Dee Dee Bridgewater


Biography Dee Dee Bridgewater


Dee Dee Bridgewater
Over the course of a multifaceted career spanning four decades, Grammy and Tony Award-winning Jazz giant Dee Dee Bridgewater has ascended to the upper echelon of vocalists, putting her unique spin on standards, as well as taking intrepid leaps of faith in re-envisioning jazz classics. Ever the fearless voyager, explorer, pioneer and keeper of tradition, the three-time Grammy-winner recently won the 2011 Grammy for Best Jazz Vocal Album for Eleanora Fagan (1915-1959): To Billie With Love From Dee Dee. Bridgewater’s career has always bridged musical genres. She earned her first professional experience as a member of the legendary Thad Jones/Mel Louis Big Band, and throughout the 70’s she performed with such jazz notables as Max Roach, Sonny Rollins, Dexter Gordon and Dizzy Gillespie. After a foray into the pop world during the 1980s, she relocated to Paris and began to turn her attention back to Jazz. Signing with the Universal Music Group as a producer (Bridgewater produces

all of her CDs), Bridgewater released a series of critically-acclaimed titles beginning with KeepingTradition in 1993. All but one, including her wildly successful double Grammy Award-winning tribute to Ella Fitzgerald,Dear Ella - have received Grammy nominations.

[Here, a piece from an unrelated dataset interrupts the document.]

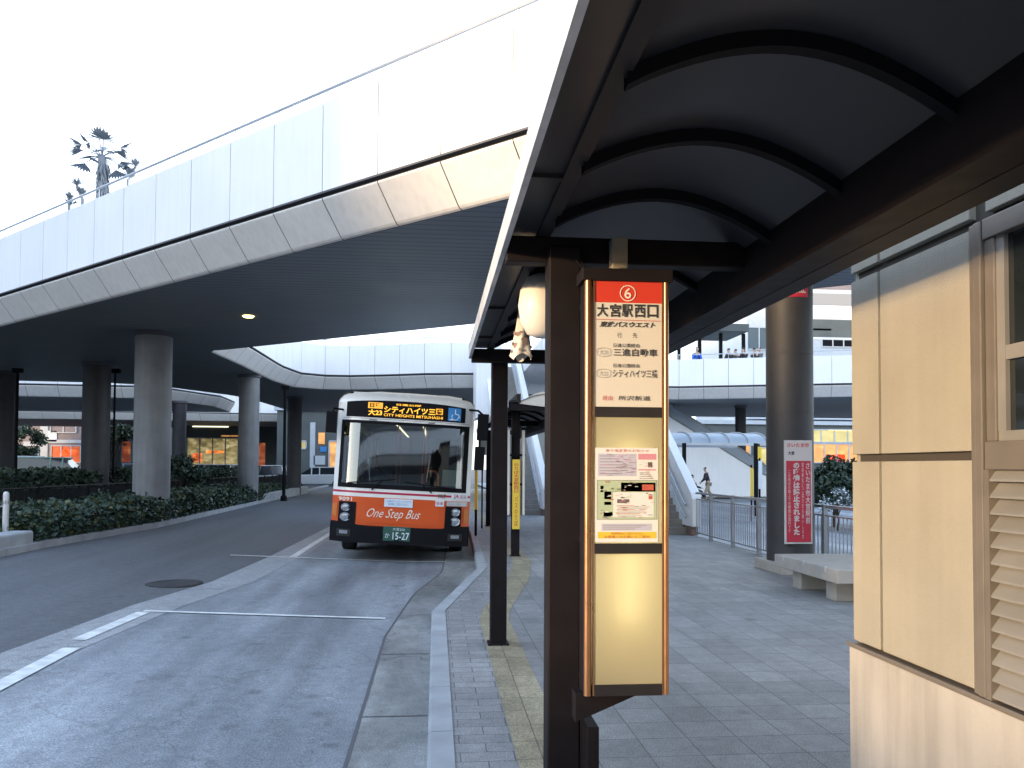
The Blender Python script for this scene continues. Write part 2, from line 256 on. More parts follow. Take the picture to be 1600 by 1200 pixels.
# ---------------------------------------------------------------- mesh building
class MB:
    def __init__(s): s.v = []; s.f = []; s.m = []
    def add(s, vs, fs, mi=0):
        o = len(s.v); s.v += [V(p) for p in vs]; s.f += [[i + o for i in f] for f in fs]; s.m += [mi] * len(fs); return s
    def box(s, x0, x1, y0, y1, z0, z1, mi=0):
        return s.add([(x, y, z) for z in (z0, z1) for y in (y0, y1) for x in (x0, x1)], [(0, 2, 3, 1), (4, 5, 7, 6), (0, 1, 5, 4), (2, 6, 7, 3), (0, 4, 6, 2), (1, 3, 7, 5)], mi)
    def bar(s, a, b, w, h, mi=0, up=UP):      # rectangular bar from a to b
        a = V(a); b = V(b); d = (b - a).normalized(); sd = d.cross(up)
        sd = V((1, 0, 0)) if sd.length < 1e-4 else sd.normalized(); u = sd.cross(d).normalized()
        q = [p + sd * (w / 2 * i) + u * (h / 2 * j) for p in (a, b) for i, j in ((-1, -1), (1, -1), (1, 1), (-1, 1))]
        return s.add(q, [(0, 1, 2, 3), (7, 6, 5, 4), (0, 4, 5, 1), (1, 5, 6, 2), (2, 6, 7, 3), (3, 7, 4, 0)], mi)
    def tube(s, pts, r, n=8, mi=0, cap=True):
        pts = [V(p) for p in pts]; rs = r if isinstance(r, (list, tuple)) else [r] * len(pts); rings = []; o = []
        for i, p in enumerate(pts):
            d = (pts[min(i + 1, len(pts) - 1)] - pts[max(i - 1, 0)]).normalized()
            a = d.cross(UP if abs(d.z) < .9 else V((1, 0, 0))).normalized(); b = d.cross(a)
            rings += [p + (a * cos(2 * pi * k / n) + b * sin(2 * pi * k / n)) * rs[i] for k in range(n)]
        fs = [(i * n + k, i * n + (k + 1) % n, (i + 1) * n + (k + 1) % n, (i + 1) * n + k) for i in range(len(pts) - 1) for k in range(n)]
        if cap: fs += [tuple(range(n)), tuple(range((len(pts) - 1) * n, len(pts) * n))[::-1]]
        return s.add(rings, fs, mi)
    def prism(s, poly, ext, mi=0):            # polygon of 3-D points swept along ext
        n = len(poly); p = [V(q) for q in poly]; e = V(ext)
        tr = tessellate_polygon([p])
        return s.add(p + [q + e for q in p], [tuple(t) for t in tr] + [tuple(i + n for i in t)[::-1] for t in tr] + [(i, (i + 1) % n, (i + 1) % n + n, i + n) for i in range(n)], mi)
    def flat(s, poly, mi=0):
        p = [V(q) for q in poly]; return s.add(p, [tuple(t) for t in tessellate_polygon([p])], mi)
    def grid(s, fn, nu, nv, mi=0):
        return s.add([fn(i / nu, j / nv) for j in range(nv + 1) for i in range(nu + 1)], [(j * (nu + 1) + i, j * (nu + 1) + i + 1, (j + 1) * (nu + 1) + i + 1, (j + 1) * (nu + 1) + i) for j in range(nv) for i in range(nu)], mi)
    def lathe(s, c, prof, n=16, mi=0):        # prof: (r, z)
        c = V(c); return s.add([c + V((r * cos(2 * pi * k / n), r * sin(2 * pi * k / n), z)) for r, z in prof for k in range(n)], [(i * n + k, i * n + (k + 1) % n, (i + 1) * n + (k + 1) % n, (i + 1) * n + k) for i in range(len(prof) - 1) for k in range(n)], mi)
    def build(s, name, mats, parent=None, smooth=False, bevel=0., local=False):
        me = bpy.data.meshes.new(name); off = V((0, 0, 0))
        if parent is not None and not local:
            p = parent
            while p is not None: off += V(p.location); p = p.parent
        me.from_pydata([tuple(v - off) for v in s.v], [], s.f)
        for q in (mats if isinstance(mats, (list, tuple)) else [mats]): me.materials.append(M[q] if isinstance(q, str) else q)
        me.polygons.foreach_set('material_index', s.m)
        bm = bmesh.new(); bm.from_mesh(me)
        bmesh.ops.recalc_face_normals(bm, faces=bm.faces); bm.to_mesh(me); bm.free()
        if smooth: me.polygons.foreach_set('use_smooth', [True] * len(me.polygons)); 
        me.update()
        o = bpy.data.objects.new(name, me); COL.objects.link(o)
        if parent is not None: o.parent = parent
        if smooth:
            md = o.modifiers.new('edge', 'EDGE_SPLIT'); md.split_angle = R(40)
        if bevel:
            md = o.modifiers.new('bevel', 'BEVEL'); md.width = bevel; md.segments = 2; md.limit_method = 'ANGLE'; md.angle_limit = R(40)
        return o

def tag(o, label, cat, group=None, kind=None):
    if label: o['label'] = label
    if cat: o['category'] = cat
    if group: o['group'] = group
    if kind: o['kind'] = kind
    return o
def thing(name, label, cat, loc=(0, 0, 0), group=None):
    o = bpy.data.objects.new(name, None); COL.objects.link(o); o.location = loc; o.empty_display_size = .2
    return tag(o, label, cat, group)
def struct(mb, name, m):
    o = mb.build(name, m); o['kind'] = 'structure'; return o
def dup(root, dloc, label, group=None):
    def cp(o, par):
        c = o.copy(); COL.objects.link(c); c.parent = par
        for ch in [q for q in COL.objects if q.parent == o]: cp(ch, c)
        return c
    c = cp(root, None); c.location = V(root.location) + V(dloc); c['label'] = label
    if group: c['group'] = group
    return c

# ---------------------------------------------------------------- lettering
def glyphs(txt, bold=0., shear=0., spacing=1.):
    cu = bpy.data.curves.new('t', 'FONT'); cu.body = txt; cu.size = 1; cu.resolution_u = 2; cu.offset = bold; cu.shear = shear; cu.space_line = spacing; cu.align_x = 'CENTER'
    o = bpy.data.objects.new('t', cu); COL.objects.link(o); bpy.context.view_layer.update()
    me = bpy.data.meshes.new_from_object(o.evaluated_get(bpy.context.evaluated_depsgraph_get()))
    vs = [(v.co.x, v.co.y) for v in me.vertices]; fs = [tuple(p.vertices) for p in me.polygons]
    bpy.data.objects.remove(o); bpy.data.curves.remove(cu); bpy.data.meshes.remove(me)
    if not vs: return [], []
    x0, x1 = min(v[0] for v in vs), max(v[0] for v in vs); y0, y1 = min(v[1] for v in vs), max(v[1] for v in vs)
    return [((x - x0) / (x1 - x0 + 1e-9), (y - y0) / (y1 - y0 + 1e-9)) for x, y in vs], fs
def put_text(mb, txt, box, fn, mi=0, bold=0., shear=0., spacing=1.):   # box (u0, v0, u1, v1) in the coordinates fn takes
    vs, fs = glyphs(txt, bold, shear, spacing)
    mb.add([fn(box[0] + (box[2] - box[0]) * x, box[1] + (box[3] - box[1]) * y) for x, y in vs], fs, mi)

# ================================================================ GROUND, ROADS, PAVEMENT
def interp(path, y):
    for (x0, y0), (x1, y1) in zip(path, path[1:]):
        if y0 <= y <= y1: return x0 + (x1 - x0) * (y - y0) / (y1 - y0)
    return path[0][0] if y < path[0][1] else path[-1][0]
KERB = [(-.04, -8), (-.03, 9.2), (.68, 13.1), (.84, 20), (.9, 90)]
GUT = [(-.53, -8), (-.5, 8.5), (-.28, 11.3), (.12, 13.6), (.32, 20), (.36, 90)]
BAY = [(-4.35, -8), (-4.0, 4), (-3.72, 7.45), (-3.5, 10), (-3.15, 12), (-3.0, 15.2), (-2.85, 25), (-2.8, 90)]
PLK = [(-7.1, -8), (-7.1, 16), (-6.75, 20.7), (-7.1, 37), (-7.6, 51), (-7.9, 62)]     # planter kerb
def zr(x): return -.14 + .035 * min(max(-.5 - x, 0), 6.6)
def ribbon(L, Rr, y0, y1, ny, nx, off=0., zf=zr, mi=0, mb=None):
    mb = mb or MB()
    def fn(u, v):
        y = y0 + (y1 - y0) * v; a, b = interp(L, y), interp(Rr, y); x = a + (b - a) * u; return (x, y, zf(x) + off)
    return mb.grid(fn, nx, ny, mi)
b = MB(); b.flat([(-300, -120, -.3), (300, -120, -.3), (300, 600, -.3), (-300, 600, -.3)]); struct(b, 'ground', 'base')
struct(ribbon([(-60, -8), (-60, 90)], [(x + .3, y) for x, y in BAY], -8, 90, 98, 60, -.004), 'road', 'asphalt')
struct(ribbon(BAY, GUT, -8, 60, 136, 12, 0.), 'bus_bay', 'bay')
struct(ribbon(BAY, [(x + .55, y) for x, y in BAY], -8, 60, 136, 2, .004), 'bus_bay_edge', 'bay_edge')
gy = [-8 + .02 * 0]
b = ribbon(GUT, KERB, -8, 60, 136, 4, .004)
struct(b, 'gutter', 'gutter')
b = MB()
for y in (2.0, 3.9, 5.8, 7.7, 9.7, 12.1, 14.6, 17.5, 20.5):
    a, c = interp(GUT, y), interp(KERB, y); z = zr(a) + .0075
    b.flat([(a + .01, y - .008, z), (c - .01, y - .008, z), (c - .01, y + .008, z), (a + .01, y + .008, z)])
for i in range(96):
    y0, y1 = -4 + i * .5, -3.5 + i * .5
    b.flat([(interp(GUT, y0) - .012, y0, zr(-.5) + .0075), (interp(GUT, y0) + .012, y0, zr(-.5) + .0075), (interp(GUT, y1) + .012, y1, zr(-.5) + .0075), (interp(GUT, y1) - .012, y1, zr(-.5) + .0075)])
struct(b, 'gutter_joints', 'joint_dark')
# kerb stones: one kerb, a real step
def kerb_line(path, w, zb, zt, stone=1.0, y0=-8, y1=60):
    b = MB(); y = y0
    while y < y1:
        e = min(y + stone - .012, y1); pts = [y] + [q for _, q in path if y < q < e] + [e]
        for p, q in zip(pts, pts[1:]):
            a, c = interp(path, p), interp(path, q)
            P = [(a, p), (a + w, p), (c + w, q), (c, q)]
            b.add([(x, yy, zb) for x, yy in P] + [(P[0][0] + .02 * (w > 0), p, zt), (P[1][0], p, zt), (P[2][0], q, zt), (P[3][0] + .02 * (w > 0), q, zt)] + [(P[0][0], p, zt - .02), (P[3][0], q, zt - .02)],
                  [(0, 3, 2, 1), (4, 5, 6, 7), (0, 8, 9, 3), (8, 4, 7, 9), (1, 2, 6, 5), (0, 1, 5, 4, 8), (3, 9, 7, 6, 2)])
        y += stone
    return b
tag(kerb_line(KERB, .15, -.3, 0.012).build('kerb', 'kerb'), None, None, None, 'structure')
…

Bridgewater also pursued a parallel career in musical theater, winning a Tony Award for her role as “Glinda” in The Wiz in 1975. Her other theatrical credits include Sophisticated Ladies, Black Ballad, Carmen, Cabaret and the West End Production of Lady Day, for which Bridgewater received the British Laurence Olivier Nomination for Best Actress in a Musical. As a Goodwill Ambassador to the United Nations’ Food and Agriculture Organization (FAO), Bridgewater continues to appeal for international solidarity to finance global grassroots projects in the fight against world hunger.

New Orleans Jazz Orchestra
The New Orleans Jazz Orchestra creates Jazz to enhance life, transform place, and elevate spirit. NOJO inspires freedom and culture in the individual and the global community by creating authentic, engaging Jazz experiences that celebrate the origins and transform the future of Jazz. As a performing arts organization, our goal is to strengthen the business of Jazz through performances, tours, recordings, education and media platforms. NOJO is the first and only performing arts institution committed solely to the development of an Industry for Jazz in the city that created it.

NOJO’s first building project, The Peoples Health New Orleans Jazz Market, will open in Spring 2015 as a performing arts venue and Jazz community center in Central City New Orleans. The Jazz Market will feature music education experiences for all ages, a New Orleans Jazz Archive, tributes to current and past Jazz Masters, and performances by Irvin Mayfield, NOJO and other renowned musicians.

Irvin Mayfield
37, is a Grammy and Billboard Award-winning artist with 25 albums to his credit. Mayfield is the founding Artistic Director of the New Orleans Jazz Orchestra and currently serves as Jazz Artist in Residence for the Apollo Theater; he served as Artistic Director of Jazz for the Minnesota Orchestra from 2009-2015. He is also a professor at the University of New Orleans, where he serves as Director of the New Orleans Jazz Institute. In 2009, he entered into a historic partnership with the Royal Sonesta Hotel and created Irvin Mayfield’s Jazz Playhouse, which brought "Jazz back to Bourbon Street" in the historic French Quarter. Mayfield was nominated to the National Council on the Arts by President George W. Bush and was subsequently appointed to the post by President Barack Obama in 2010. He also received The Chancellor’s Award from the University of New Orleans (the highest ranking award given to a professor) in 2010 and was awarded an Honorary Doctorate from Dillard University in 2011. A passionate advocate for New Orleans and for the arts, Mayfield is Chairman of the Board for the Soledad O'Brien & Brad Raymond Starfish Foundation, as well as the New Orleans African American Museum of Art, Culture and History. He is Chairman Emeritus of the New Orleans Public Library and serves on the boards of Louisiana State University’s Department of Psychiatry and Health Science, the New Orleans Jazz and Heritage Foundation, the New Orleans Convention & Visitors Bureau, the New Orleans Police and Justice Foundation, the New Orleans Public Library Foundation, Tulane University’s School of Architecture, Unity of Greater New Orleans, the Urban Libraries Council, and the Youth Rescue Initiative. He and NOJO recently opened the first space built for Jazz in the city that created the music — The Peoples Health New Orleans Jazz Market.